Is there any equivalent condition for a metric to have all sectional curvatures less or equal to zero?
Basically, I have done some conformal perturbation on a Riemannian metric of negative sectional curvatures and I was trying to find an argument that implies that the sectional curvatures are still non-negative without brutal force calculations on every pair of vectors.
I know it is quite a general question, but I could not find anything in this direction.
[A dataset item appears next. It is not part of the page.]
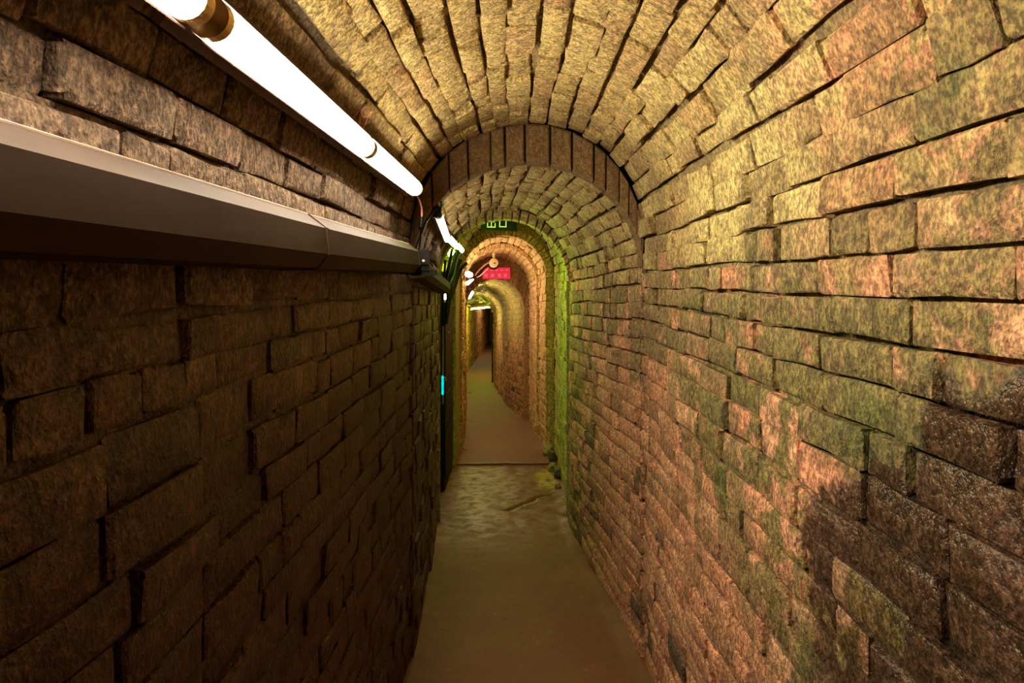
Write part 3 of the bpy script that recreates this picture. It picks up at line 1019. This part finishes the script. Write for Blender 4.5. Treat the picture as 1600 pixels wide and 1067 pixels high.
# the two characters of "exit"
strokes(-.062, 0, [(0, -.035, 0, .042), (-.024, .010, .024, .010), (-.024, .010, -.024, .034), (.024, .010, .024, .034),
                   (-.031, -.035, .031, -.035), (-.031, -.035, -.031, -.006), (.031, -.035, .031, -.006)], .0085).build('character', 'sign_green', root)
strokes(.032, 0, [(-.026, -.030, -.026, .032), (.026, -.030, .026, .032), (-.026, .032, .026, .032), (-.026, -.030, .026, -.030)], .0085).build('character', 'sign_green', root)
for hx in (-.10, .10):
    MB().tube([sp(hx, 0, .06), sp(hx, 0, .105)], .003, 6).build('hanger', 'sign_black', root)

root = empty('red_sign', (-.205, 8.93, 1.675), 'lit red sign mounted above the mouth of the low far passage', 'sign')
glow('sign_red', (.80, .035, .055), 1.0)
glow('sign_red_light', (1.0, .17, .18), 1.0)
MB().box((-.205, 8.95, 1.750), (.362, .03, .150)).build('panel', 'sign_red', root)
rr = random.Random(4)
for k in range(4):
    cx = -.335 + k * .083
    m = MB()
    for q in range(3):
        m.box((cx + rr.uniform(-.01, .01), 8.933, 1.705 + q * .016), (.05 - .012 * (q % 2), .003, .007))
    m.box((cx, 8.933, 1.722), (.008, .003, .045))
    m.build('character', 'sign_red_light', root)
for k in range(5):
    MB().box((-.33 + k * .065, 8.933, 1.790), (.035, .003, .010)).build('character', 'sign_red_light', root)

root = empty('security_camera', (-.215, 8.1, 1.86), 'cream security camera hanging in front of the red sign', 'camera')
MB().tube([(-.215, 8.20, 1.864), (-.215, 8.08, 1.862), (-.215, 8.06, 1.862), (-.215, 8.055, 1.862)], [.052, .056, .053, .046], 20).build('body', 'cream_plastic', root)
MB().tube([(-.205, 8.058, 1.858), (-.205, 8.050, 1.858)], .009, 12).build('lens', 'lens_black', root)
MB().tube([(-.215, 8.17, 1.91), (-.215, 8.17, 1.99)], .018, 10).build('mount', 'cream_plastic', root)
MB().tube([Vector((-.222 + .062 * math.cos(a), 8.12, 1.855 + .062 * math.sin(a))) for a in [3.5 + k * .25 for k in range(12)]], .010, 8).build('lower_bracket', 'black_rubber', root, True)
o = MB().tube(curve_pts([(-.26, 8.12, 1.87), (-.30, 8.12, 1.855), (-.36, 8.15, 1.81), (-.42, 8.15, 1.745), (-.435, 8.15, 1.705), (-.40, 8.15, 1.70), (-.35, 8.15, 1.735), (-.285, 8.13, 1.80)]), .0055, 8).build('camera_cable', 'pink_wire', None, True)
tag(o, 'pinkish looped cable running left from the security camera', 'cable')
o = MB().tube(curve_pts([(-.27, 8.13, 1.845), (-.33, 8.15, 1.80), (-.40, 8.15, 1.72), (-.47, 8.12, 1.685), (-.51, 8.1, 1.66)]), .012, 8).build('camera_cable', 'black_rubber', None, True)
tag(o, 'thick black cable running left from the security camera', 'cable')

# ------------------------------------------------------------------ far post, rubble, litter
root = empty('door_post', (-.40, 14.1, -.46), 'thin dark post standing at the right where the far passage narrows', 'post')
MB().box((-.397, 14.1, .28), (.045, .06, 1.46)).build('shaft', 'post_dark', root)
MB().box((-.397, 14.1, -.435), (.07, .09, .03)).build('foot', 'post_dark', root)


def stone(name, c, s, mat, label, seed, group):
    r = random.Random(seed)
    v, f = [], []
    n, k = 7, 4
    for j in range(k + 1):
        for i in range(n):
            a = 2 * math.pi * i / n
            ph = -math.pi / 2 + math.pi * j / k
            q = Vector((math.cos(a) * math.cos(ph), math.sin(a) * math.cos(ph), math.sin(ph)))
            q *= 1 + r.uniform(-.22, .22)
            q = Vector([math.copysign(min(abs(t_), .8), t_) for t_ in q])
            v.append(Vector(c) + Vector((q.x * s[0], q.y * s[1], q.z * s[2])))
    f = [(j * n + i, j * n + (i + 1) % n, (j + 1) * n + (i + 1) % n, (j + 1) * n + i) for j in range(k) for i in range(n)]
    o = mesh_obj(name, v, f, mat)
    return tag(o, label, 'stone', group)


GR = 'broken bricks at the foot of the right wall'
stone('rubble_stone', (.355, 6.80, -.05), (.06, .12, .07), 'rubble', 'largest mossy lump of the rubble, against the pink archway', 1, GR)
stone('rubble_stone', (.385, 6.50, -.03), (.05, .10, .085), 'rubble_dark', 'tallest dark lump at the foot of the green-lit wall', 2, GR)
stone('rubble_stone', (.365, 6.22, -.06), (.05, .09, .05), 'rubble', 'flat mossy lump in the middle of the wall-foot rubble', 3, GR)
stone('rubble_stone', (.395, 5.98, -.04), (.04, .08, .06), 'rubble_dark', 'dark lump in the middle of the wall-foot rubble', 4, GR)
stone('rubble_stone', (.38, 5.62, -.06), (.035, .06, .04), 'rubble_dark', 'nearest small lump of the wall-foot rubble', 5, GR)
o = MB().box((-.76, 12.2, -.345), (.055, .04, .012), Matrix.Rotation(.5, 3, 'Z')).add([(-.79, 12.22, -.34), (-.74, 12.25, -.335), (-.75, 12.2, -.325)], [(0, 1, 2)]).build('paper_scrap', 'litter_pale')
tag(o, 'pale paper scrap lying on the far floor left of the post', 'litter')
For any Riemannian manifold $(M,\mathtt{g})$ and smooth function $\rho\colon M\to \Bbb R$, the sectional curvature $\widetilde{K}$ of $\widetilde{\mathtt{g}} = {\rm e}^{2\rho}\mathtt{g}$ is given in terms of the sectional curvature $K$ of $\mathtt{g}$ via the formula $$\widetilde{K}(\Pi) = {\rm e}^{-2\rho}\big(K(\Pi) - {\rm tr}_{\mathtt{g}_x|_{\Pi}}(B^\rho_x|_{\Pi})\big),\tag{1}$$for all $x\in M$ and $\Pi \in {\rm Gr}_2(T_xM)$, where the twice-covariant symmetric tensor field $B^\rho$ on $M$ is given by $$B^\rho = {\rm Hess}_{\mathtt{g}}\rho - {\rm d}\rho\otimes {\rm d}\rho + \frac{\|{\rm d}\rho\|_{\mathtt{g}}^2}{2}\mathtt{g}.\tag{2}$$ The proof of this fact is a brute force computation using the well-known formula for the curvature tensor $\widetilde{R}$ of $\widetilde{\mathtt{g}}$ in terms of the curvature tensor $R$ of $\mathtt{g}$, namely, that $$\widetilde{R} = {\rm e}^{2\rho}R - 2\widetilde{\mathtt{g}} \wedge B^\rho.\tag{3}$$ Here, $R$ and $\widetilde{R}$ are fully covariant and $\wedge$ stands for the curvaturelike-tensor valued Kulkarni-Nomizu product between twice-covariant symmetric tensor fields, given in coordinates by $$2(T\wedge S)_{ijk\ell} = T_{jk}S_{i\ell} - T_{ik}S_{j\ell} + S_{jk}T_{i\ell} - S_{ik}T_{j\ell}.\tag{4}$$
You can probably figure out what happens if you focus on traces of $B^\rho$, but $(1)$ suggests that you might need more conditions on $\rho$.